LOS ANGELES (AP) - The NCAA has rejected Southern California’s appeal to reduce the sanctions imposed last year on its storied football program, according to a person with knowledge of the situation.
The person spoke on condition of anonymity Wednesday because the NCAA isn’t expected to announce its decision on the Trojans’ penalties until Thursday.
The Trojans have been told they must serve the second year of a two-year postseason ban, making them ineligible for the first Pac-12 title game this fall. USC also will lose 30 scholarships over the next three years in some of the harshest sanctions leveled against an NCAA football program in a quarter-century.
USC spokesman Tim Tessalone confirmed the school has received a response from the NCAA on its appeal, but NCAA rules prevent USC from commenting on the decision until its release Thursday.
The denial of the appeal was first reported by uscfootball.com.

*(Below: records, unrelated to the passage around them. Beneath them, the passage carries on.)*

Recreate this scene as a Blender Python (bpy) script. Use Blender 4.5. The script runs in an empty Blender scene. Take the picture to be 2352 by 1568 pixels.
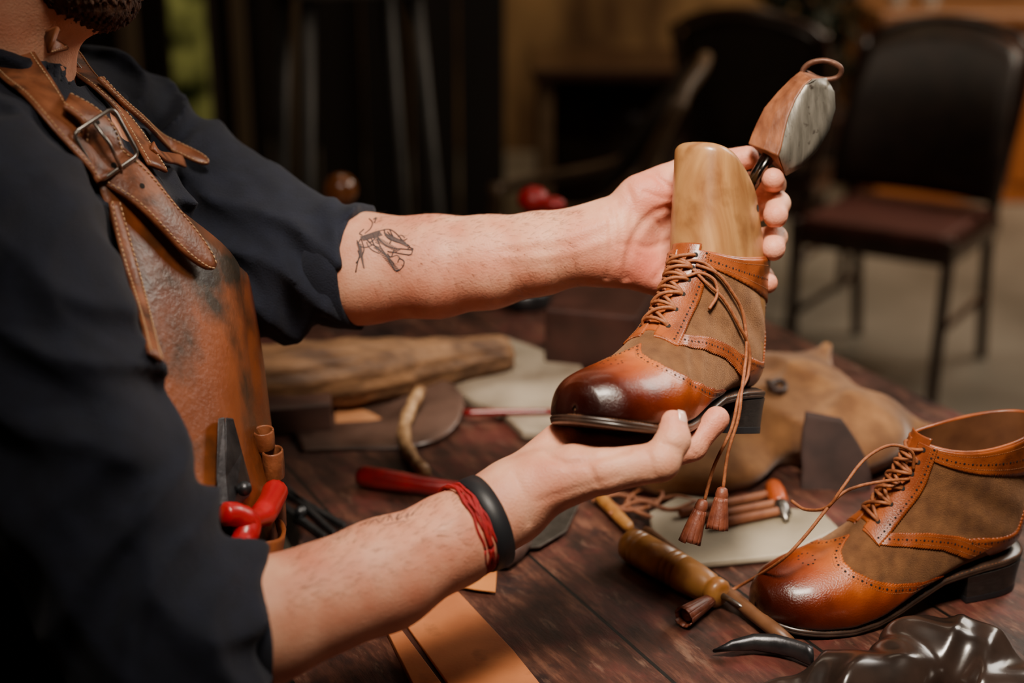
import bpy, math, random
import numpy as np
from mathutils import Vector, Matrix, Euler
from mathutils.bvhtree import BVHTree
random.seed(4); rng=np.random.default_rng(4)
A=lambda *a: np.array(a,dtype=float)
F=2352*50/36; TH=math.radians(19); CAM=A(0,0,1.4); TZ=.75
fw=A(0,math.cos(TH),-math.sin(TH)); up=A(0,math.sin(TH),math.cos(TH)); rt=A(1,0,0)
def ray(px,py): return fw+(px-1176)/F*rt-(py-784)/F*up
def P(px,py,d): return CAM+d*ray(px,py)
def T(px,py,z=TZ):
    v=ray(px,py); return CAM+v*((z-CAM[2])/v[2])
def proj(X):
    X=np.atleast_2d(X)-CAM; d=X@fw
    return np.stack([1176+F*(X@rt)/d,784-F*(X@up)/d],1),d
def nrm(v): v=np.asarray(v,float); return v/(np.linalg.norm(v,axis=-1,keepdims=True)+1e-12)
def spl(pts,n=6,close=False):
    p=np.asarray(pts,float)
    if close: q=np.vstack([p[-1],p,p[0],p[1]])
    else: q=np.vstack([2*p[0]-p[1],p,2*p[-1]-p[-2]])
    out=[]
    for i in range(1,len(q)-2):
        a,b,c,d=q[i-1],q[i],q[i+1],q[i+2]
        for k in range(n):
            t=k/n; out.append(.5*((2*b)+(-a+c)*t+(2*a-5*b+4*c-d)*t*t+(-a+3*b-3*c+d)*t**3))
    if not close: out.append(q[-2])
    return np.array(out)
def smooth(a,n=2):
    a=a.copy()
    for _ in range(n): a[1:-1]=(a[:-2]+2*a[1:-1]+a[2:])/4
    return a
class B:
    def __init__(s): s.v=[]; s.f=[]; s.n=0
    def add(s,v,f):
        v=np.asarray(v,float); s.v.append(v); s.f+= [tuple(int(i)+s.n for i in q) for q in f]; s.n+=len(v); return s
    def V(s): return np.vstack(s.v)
def xf(M,v):
    M=np.array(M); return v@M[:3,:3].T+M[:3,3]
ROOT={}
def build(b,name,m,parent=None,world=True,smoothf=True,bevel=0,label=None,attr=None):
    v=b.V(); org=None
    if parent is not None and world: v=xf(ROOT[parent.name].inverted(),v)
    if parent is None:
        org=A((v[:,0].min()+v[:,0].max())/2,(v[:,1].min()+v[:,1].max())/2,v[:,2].min()); v=v-org
    me=bpy.data.meshes.new(name); me.from_pydata(v.tolist(),[],b.f); me.update()
    if smoothf and not bevel: me.polygons.foreach_set('use_smooth',[True]*len(me.polygons))
    if attr is not None:
        at=me.attributes.new('red','FLOAT','POINT'); at.data.foreach_set('value',np.asarray(attr,dtype=np.float32))
    me.materials.append(m); o=bpy.data.objects.new(name,me); bpy.context.collection.objects.link(o)
    if parent is not None:
        o.parent=parent; ROOT[o.name]=ROOT[parent.name]
    else:
        o.location=org; ROOT[o.name]=Matrix.Translation(Vector(org))
    if bevel:
        md=o.modifiers.new('bevel','BEVEL'); md.width=bevel; md.segments=2; md.limit_method='ANGLE'; md.angle_limit=.6
    if label: o['label']=label
    return o
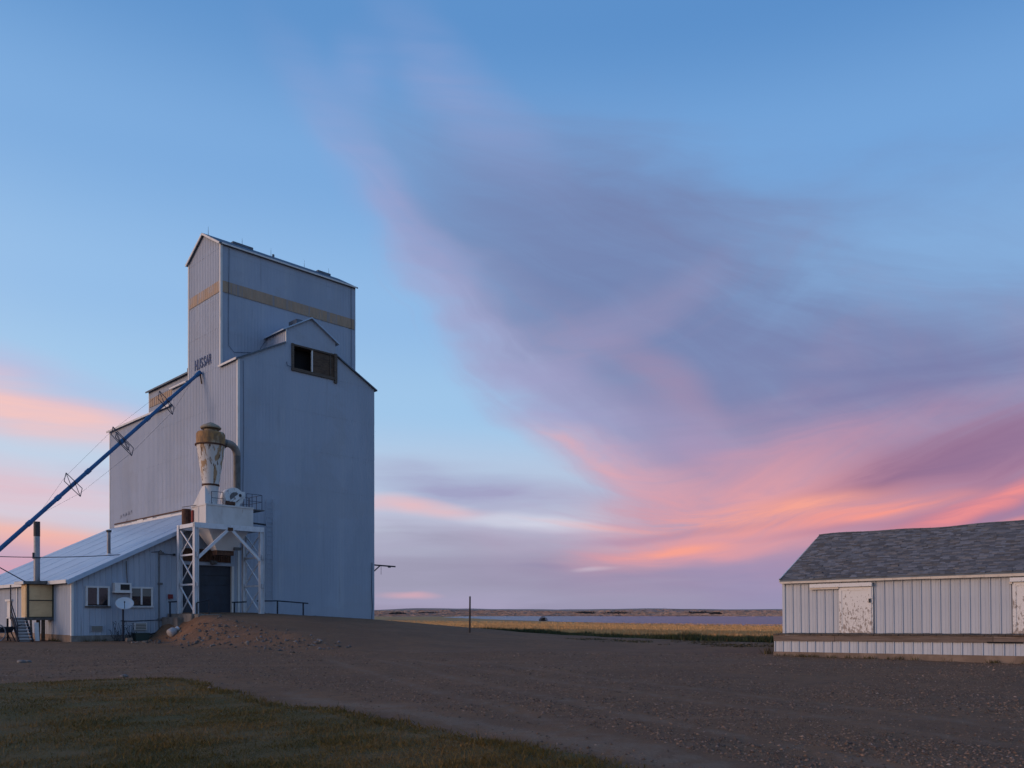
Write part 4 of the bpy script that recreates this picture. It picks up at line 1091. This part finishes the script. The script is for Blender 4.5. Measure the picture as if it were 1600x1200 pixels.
    b = MB(); b.hull8([(17.15,47.6,g2-.05),(17.5,47.55,g2-.05),(17.52,47.9,g2-.05),(17.14,47.9,g2-.05),(17.2,47.63,g2+.20),(17.46,47.6,g2+.22),(17.47,47.85,g2+.20),(17.18,47.86,g2+.19)])
    o = b.build('concrete_block', M['footing'], None, Vector((17.3,47.75,0))); o.location = E(17.3, 47.75, 0); o.rotation_euler = (0,0,R(45)); tag(o, 'pale chipped concrete block left of the green tub', 'block')
    g3 = gz(*E(19.1, 46.2).xy)
    j = grid_thing('white_jug', 19.1, 46.2, g3, 'white bottle-shaped drum tipped against the concrete ramp wall', 'drum')
    base = Vector((18.92, 46.15, g3+.16)); axd = Vector((.55, .12, .30)).normalized()
    prof = [(.02,0),(.22,.01),(.25,.06),(.25,.28),(.21,.38),(.12,.47),(.11,.55)]
    mb = MB(); n = 20; u = axd.orthogonal().normalized(); w = axd.cross(u); vs = []
    for r, h in prof:
        for i in range(n):
            q = 2*math.pi*i/n; vs.append(base+axd*h+u*r*math.cos(q)+w*r*math.sin(q))
    mb.add(vs, [(k_*n+i, k_*n+(i+1)%n, (k_+1)*n+(i+1)%n, (k_+1)*n+i) for k_ in range(len(prof)-1) for i in range(n)], True)
    mb.build('body', M['blind2'], j)
    MB().tube(base+axd*.53, base+axd*.64, .14, n=16).build('cap', M['dish'], j)
    # ramp walls
    o = grid_thing('ramp_wall', 20.0, 45, 0, 'stepped grey concrete retaining wall beside the earth ramp', 'retaining wall')
    MB().box(19.62, 19.95, 46.7, 48.9, -.3, Zr(-.28)).build('wall_block', M['concrete'], o)
    MB().box(19.95, 20.7, 45.6, 48.9, .2, Zr(-.07)).build('wall_block', M['concrete'], o)
    MB().box(20.1, 21.5, 45.05, 45.58, .3, Zr(-.10)).build('wall_block', M['concrete'], o)
    # guard rails
    def guard(pts, label, posts):
        o = grid_thing('guard_rail', pts[0][0], pts[0][1], 1.5, label, 'railing', 'black pipe guard rails at the ramp')
        MB().path([(a, b, Zr(h)) for a, b, h in pts], .04).build('rail', M['black'], o)
        for (a, b, h) in posts:
            MB().bar((a, b, Zr(-.5)), (a, b, Zr(h)), .07).build('post', M['black'], o)
    guard([(24.9, 47.4, .72), (26.3, 47.4, .74), (28.5, 47.4, .60)], 'longer black pipe railing before the elevator wall, right of the steel legs', [(25.15, 47.4, 1.15), (26.3, 47.4, .74), (28.15, 47.4, .62)])
    guard([(23.35, 47.6, .62), (24.3, 47.6, .66)], 'short black railing between the big door and the right steel legs', [(23.5, 47.6, .62)])
    guard([(19.75, 48.3, .62), (20.75, 48.3, .66)], 'short black railing on the concrete wall left of the big door', [(19.85, 48.3, .62)])
    guard([(20.3, 45.7, .55), (20.95, 45.5, .75)], 'bent black railing at the foot of the front left steel leg', [(20.3, 45.7, .55), (20.95, 45.5, .75)])
build_left()

# ------------------------------------------------------------------ overhead wires
def wire(name, p, q, sag, r, label):
    p, q = Vector(p), Vector(q); pts = []
    for i in range(25):
        t = i/24; v = p.lerp(q, t); v.z -= sag*4*t*(1-t); pts.append(v)
    o = MB().path(pts, r, 6).build(name, M['cable']); tag(o, label, 'cable'); return o
wire('power_cable', E(19.46, 48.9, Zr(3.6)), ((-130-800)/1280*43, 43, Zr(3.2)), .32, .022, 'thin cable sagging from the shed wall past the chimney pipe to the left')
wire('guy_cable', E(13.25, 51.95, Zr(1.72)), ((-60-800)/1280*44, 44, Zr(3.55)), .0, .03, 'dark straight cable from the booth roof up to the left')

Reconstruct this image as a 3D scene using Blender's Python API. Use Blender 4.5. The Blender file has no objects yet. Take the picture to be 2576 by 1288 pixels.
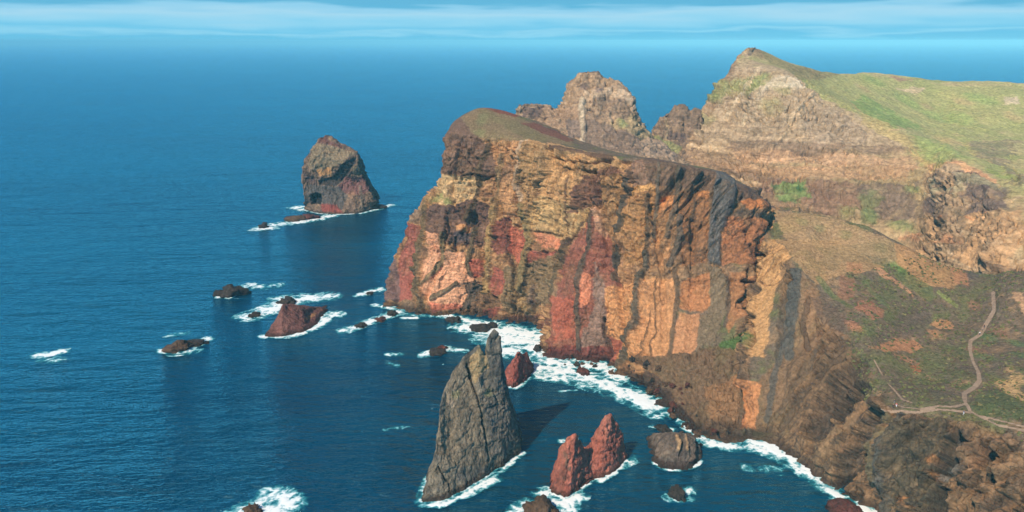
import bpy, math, random
import numpy as np
from mathutils import Vector, Matrix

# ------------------------------------------------------------------ camera, light, exposure
S = bpy.context.scene
COL = S.collection
FOC, CX, CY = 2022.6, 1288.0, 644.0        # survey frame 2576 x 1288
PITCH, HGT = math.radians(15.0), 160.0
SP, CP = math.sin(PITCH), math.cos(PITCH)
cam_d = bpy.data.cameras.new('camera'); cam = bpy.data.objects.new('camera', cam_d); COL.objects.link(cam)
cam.location = (0, 0, HGT); cam.rotation_euler = (math.radians(90) - PITCH, 0, 0)
cam_d.angle = 2 * math.atan(CX / FOC); cam_d.clip_start = 1.0; cam_d.clip_end = 300000.0
S.camera = cam
S.view_settings.view_transform = 'Standard'; S.view_settings.look = 'None'
S.view_settings.exposure = 0.14; S.view_settings.gamma = 1.0

SUN_EL, SUN_AZ = math.radians(43), math.radians(216)      # azimuth clockwise from +Y: behind the left shoulder
sd = Vector((math.sin(SUN_AZ) * math.cos(SUN_EL), math.cos(SUN_AZ) * math.cos(SUN_EL), math.sin(SUN_EL)))
sl = bpy.data.lights.new('sun', 'SUN'); sl.energy = 5.0; sl.angle = math.radians(0.6); sl.color = (1.0, 0.87, 0.70)
so = bpy.data.objects.new('sun', sl); COL.objects.link(so); so.rotation_euler = sd.to_track_quat('Z', 'Y').to_euler()

def lin(c, g=1.0):
    r = []
    for v in c[:3]:
        v = v / 255.0
        r.append(g * (v / 12.92 if v <= 0.04045 else ((v + 0.055) / 1.055) ** 2.4))
    r = np.array(r, np.float32)
    return r
def alb(c, sat=0.88):           # rock and plant colours, a little muted
    r = lin(c); l = r @ np.array((.3, .55, .15), np.float32)
    return l + (r - l) * sat

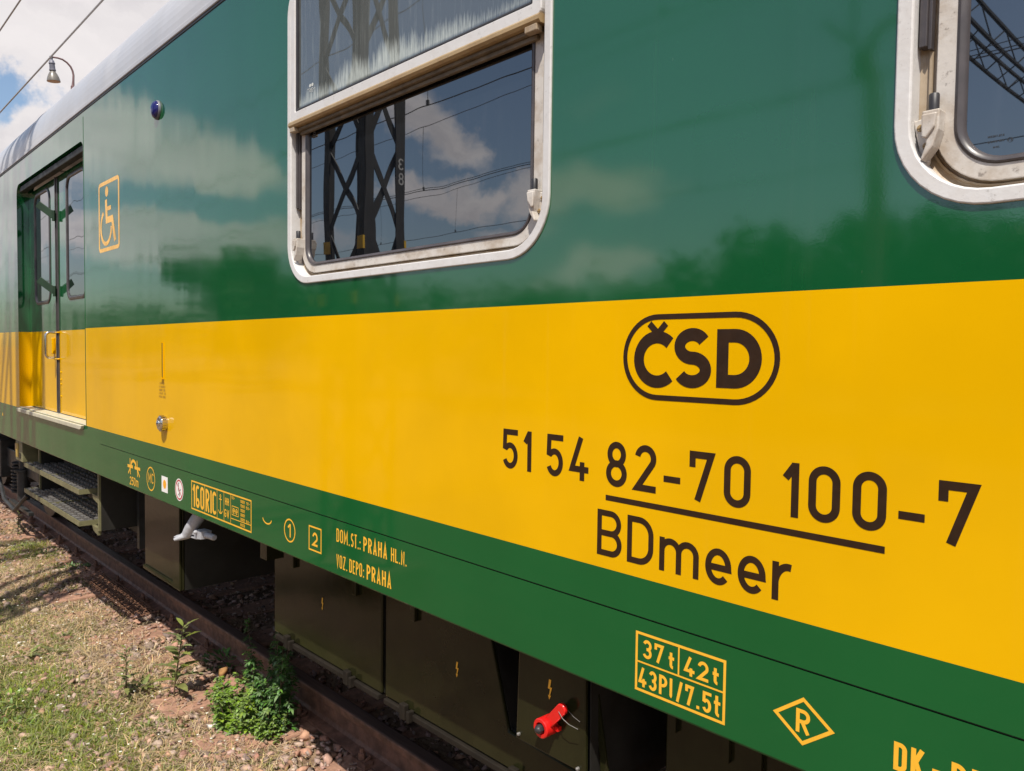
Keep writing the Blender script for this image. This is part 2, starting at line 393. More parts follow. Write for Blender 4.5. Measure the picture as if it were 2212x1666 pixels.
# ------------------------------------------------------------------ stroke lettering
PATHY = -0.0005
def stroke_quads(mb, pts, t, closed, y, mapf):
    P_ = []
    for p in pts:
        p = Vector(p)
        if not P_ or (p-P_[-1]).length > 1e-7: P_.append(p)
    if closed and (P_[0]-P_[-1]).length < 1e-7: P_.pop()
    n = len(P_)
    if n < 2: return
    L = []
    for i in range(n):
        if closed: a, b, c = P_[(i-1) % n], P_[i], P_[(i+1) % n]
        else: a, b, c = P_[max(i-1, 0)], P_[i], P_[min(i+1, n-1)]
        d1 = (b-a); d2 = (c-b)
        if d1.length < 1e-9: d1 = d2
        if d2.length < 1e-9: d2 = d1
        d1 = d1.normalized(); d2 = d2.normalized()
        n1 = Vector((-d1.y, d1.x)); n2 = Vector((-d2.y, d2.x)); m = n1+n2
        if m.length < .2: m = n1
        m = m.normalized(); k = 1/max(.35, m.dot(n1)); L.append((b+m*t/2*k, b-m*t/2*k))
    vs = []
    for i, (l, r_) in enumerate(L): vs += [mapf(l, y-4e-6*i), mapf(r_, y-4e-6*i)]
    fs = []
    for i in range(n if closed else n-1):
        j = (i+1) % n; fs.append((2*i, 2*i+1, 2*j+1, 2*j))
    mb.add(vs, fs)
def arc(cx, cy, rx, ry, a0, a1, n=None):
    n = n or max(4, int(abs(a1-a0)/9))
    return [(cx+rx*math.cos(R(a0+(a1-a0)*k/n)), cy+ry*math.sin(R(a0+(a1-a0)*k/n))) for k in range(n+1)]
def glyph(ch, W, H, e):
    """centre-line paths in a W x H box; e = half stroke, butt ends pushed out to the box edge. returns [(pts, closed)]"""
    r = W/2; rz = min(r, H/2)
    if ch in '0O': return [(arc(r, H-rz, r, rz, 0, 180)+arc(r, rz, r, rz, 180, 360), True)]
    if ch == 'D':
        q = min(.55*W, H/2); return [([(0, 0), (0, H)]+arc(W-q, H-q, q, q, 90, 0)+arc(W-q, q, q, q, 0, -90), True)]
    if ch == 'Q': # round D of the emblem
        return [([(0, 0), (0, H)]+arc(W-H/2*1.0, H/2, H/2, H/2, 90, -90), True)]
    if ch == '1': return [([(0, H*.74), (W-e*.2, H+e*.25)], False), ([(W, H+e), (W, -e)], False)]
    if ch == '2': return [(arc(r, H-rz*1.02, r, rz*1.02, 170, -30)+[(0, 0), (W+e, 0)], False)]
    if ch == '3': return [(arc(r, H*.75, r*.95, H*.25, 160, -90)[:-1]+[(r*.8, H*.5)], False), ([(r*.8, H*.5)]+arc(r, H*.26, r, H*.255, 80, -160), False)]
    if ch == '4': return [([(W*.62, H+e), (0, H*.22), (W+e, H*.22)], False), ([(W*.72, H*.42), (W*.72, -e)], False)]
    if ch == '5': return [([(W+e, H), (0.06*W, H), (0.03*W, H*.56)]+arc(r, H*.305, r, H*.305, 130, -155), False)]
    if ch == '6': return [(arc(r, rz*1.06, r, rz*1.06, 0, 360), True), ([(0, rz)]+arc(r, H-rz, r, rz, 180, 35), False)]
    if ch == '7': return [([(0, H*.70), (0, H), (W, H), (W*.30, -e)], False)]
    if ch == '8': return [(arc(r, H*.755, r*.86, H*.245, 0, 360), True), (arc(r, H*.26, r, H*.26, 0, 360), True)]
    if ch == 'A': return [([(0, -e), (r, H+e*.6), (W, -e)], False), ([(W*.18, H*.25), (W*.82, H*.25)], False)]
    if ch == 'B':
        q = H*.25; return [([(0, 0), (0, H)]+arc(W-q-.04*W, H-q, q, q, 90, -90)+[(0, H*.5)], False), ([(0, H*.5)]+arc(W-q, q, q*1.0, q, 90, -90)+[(0, 0), (0, e)], False)]
    if ch == 'C': return [(arc(r, H-rz, r, rz, 20, 180)+arc(r, rz, r, rz, 180, 340), False)]
    if ch == 'c': return [(arc(H/2, H/2, H/2, H/2, 47, 313), False)]     # round C of the emblem
    if ch == 'E': return [([(W+e*.5, H), (0, H), (0, 0), (W+e*.5, 0)], False), ([(0, H*.53), (W*.85, H*.53)], False)]
    if ch == 'F': return [([(W, H), (0, H), (0, -e)], False), ([(0, H*.53), (W*.85, H*.53)], False)]
    if ch == 'G': return [(arc(r, H-rz, r, rz, 20, 180)+arc(r, rz, r, rz, 180, 360)+[(W, H*.47), (r, H*.47)], False)]
    if ch == 'H': return [([(0, -e), (0, H+e)], False), ([(W, -e), (W, H+e)], False), ([(0, H*.52), (W, H*.52)], False)]
    if ch == 'I': return [([(r, -e), (r, H+e)], False)]
    if ch == 'K': return [([(0, -e), (0, H+e)], False), ([(W, H+e), (0, H*.36)], False), ([(W*.3, H*.55), (W, -e)], False)]
    if ch == 'L': return [([(0, H+e), (0, 0), (W+e, 0)], False)]
    if ch == 'M': return [([(0, -e), (0, H), (r, H*.3), (W, H), (W, -e)], False)]
    if ch == 'N': return [([(0, -e), (0, H), (W, 0), (W, H+e)], False)]
    if ch == 'P': 
        q = H*.27; return [([(0, -e), (0, H)]+arc(W-min(q, W), H-q, min(q, W), q, 90, -90)+[(0, H-2*q)], False)]
    if ch == 'R':
        q = H*.26; w_ = min(q, W); return [([(0, -e), (0, H)]+arc(W-w_, H-q, w_, q, 90, -90)+[(0, H-2*q)], False), ([(W*.42, H-2*q), (W, -e)], False)]
    if ch == 'S': return [(arc(r, H*.75, r*.95, H*.25, 28, 270)[:-1]+arc(r, H*.25, r, H*.25, 90, -152), False)]
    if ch == 'T': return [([(-e*.5, H), (W+e*.5, H)], False), ([(r, H), (r, -e)], False)]
    if ch == 'U': return [([(0, H+e)]+arc(r, rz, r, rz, 180, 360)+[(W, H+e)], False)]
    if ch == 'V': return [([(0, H+e), (r, -e*.6), (W, H+e)], False)]
    if ch == 'W': return [([(0, H+e), (W*.25, 0), (r, H*.8), (W*.75, 0), (W, H+e)], False)]
    if ch == 'Y': return [([(0, H+e), (r, H*.5), (W, H+e)], False), ([(r, H*.5), (r, -e)], False)]
    if ch == 'Z': return [([(0, H), (W, H), (0, 0), (W, 0)], False)]
    if ch == 'm':
        q = W*.25; return [([(0, -e), (0, H+e)], False), ([(0, H-q*1.1)]+arc(q, H-q, q, q, 165, 0)+[(W*.5, -e)], False), (arc(3*q, H-q, q, q, 180, 0)+[(W, -e)], False)]
    if ch == 'e': return [([(0, H*.47), (W, H*.47)]+arc(r, H/2, r, H/2, -3, 316), False)]
    if ch == 'r': return [([(0, -e), (0, H+e)], False), ([(0, H*.55)]+arc(W*.95, H*.42, W*.95, H*.58, 165, 78), False)]
    if ch == 't': return [([(W*.30, H+e)]+[(W*.30, W*.6)]+arc(W*.30+W*.6, W*.6, W*.6, W*.6, 180, 275), False), ([(-e, H*.68), (W+e*.6, H*.68)], False)]
    if ch == 'l': return [([(0, H+e), (0, W)]+arc(W, W, W, W, 180, 255), False)]
    if ch == '/': return [([(0, -e*1.6), (W, H+e)], False)]
    if ch == '-': return [([(-e, H*.40), (W+e, H*.40)], False)]
    if ch == '~': return [([(0, H*.5), (W*.25, H*.62), (W*.75, H*.4), (W, H*.52)], False)]
    if ch == '.': return [([(r-e, 0), (r+e, 0)], False)]
    if ch == ':': return [([(r-e, 0.03*H), (r+e, 0.03*H)], False), ([(r-e, H*.55), (r+e, H*.55)], False)]
    return []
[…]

Since 2008, only one appeal of NCAA sanctions has been successful. Another 10 appeals failed, and USC athletic director Pat Haden wasn’t terribly optimistic about his alma mater’s chances after the NCAA cited the Trojans for a lack of institutional control following a four-year investigation.
Haden, who took over the athletic department last July, and other USC officials went before the NCAA’s Infractions Appeals Committee in January. They asked the panel to reduce by half the harshest penalties handed down against the football program, arguing that the bowl ban and loss of scholarships was excessive.
USC asked for the bowl ban to be reduced to one year, with the scholarship penalties reduced to five a year over three years.
Haden has said he won’t sue the NCAA if the appeal fails, which means the formidable recruiting skills of coach Lane Kiffin and defensive coordinator Ed Orgeron will be tested by scholarship limitations for the near future. Kiffin replaced Pete Carroll five months before the NCAA imposed the extensive penalties last June.
Kiffin spoke briefly to reporters Wednesday night in Pasadena, where he appeared with the USC Coaches Tour.
“We can’t do anything other than to say we received the decision,” Kiffin said, according to the Orange County Register. “We’re happy that it’s over, so we can move forward and deal with it.”
Kiffin and Orgeron stocked up on players earlier this year while the sanctions were under appeal, signing 22 recruits to letters of intent or scholarship agreements shortly after eight additional players enrolled in January.
The NCAA ruled Heisman Trophy winner Reggie Bush and basketball player O.J. Mayo had received improper benefits under the administration of athletic director Mike Garrett, Carroll and basketball coach Tim Floyd, who have all left the university. In addition to the football sanctions and self-imposed sanctions on the basketball program, USC was put on four years of probation.
Bush gave back his Heisman Trophy two months after USC removed its replica of the trophy and Bush’s jersey from places of honor in Heritage Hall.
USC’s seniors also were allowed to transfer to another school without sitting out a year, a sanction that Kiffin criticized as “free agency.” A few players left the Trojans after the sanctions were handed down, but most were backups unhappy with playing time.
The appeal’s rejection apparently means USC’s seniors still could transfer without sitting out a year.
Critics of the original NCAA ruling against USC thought the NCAA’s recent decisions involving football programs at Auburn and Ohio State would help the Trojans’ appeal.
Auburn quarterback Cam Newton was allowed to keep playing despite an NCAA ruling that his father had asked Mississippi State for cash when his son was being recruited out of junior college. Five Ohio State players then were suspended for the first five games of the 2011 season after the NCAA ruled they had sold their championship rings, jerseys and awards and received improper benefits from a tattoo parlor.
USC also made wholesale changes in its athletic department, including a dramatically beefed-up compliance unit.
USC will be limited to signing no more than 15 players to football scholarships over the next three years, 10 fewer than the standard limit.
Haden’s pessimism was grounded in a ruling last month when the NCAA upheld its punishment of former USC assistant Todd McNair for his role in the Bush case. McNair was Carroll’s assistant for six seasons, and the NCAA claimed McNair knew about some of the gifts lavished on Bush’s family by two aspiring sports marketers hoping to land Bush as a client.
McNair and USC’s attorneys hotly disputed the charge, but McNair’s contract wasn’t retained on Kiffin’s staff.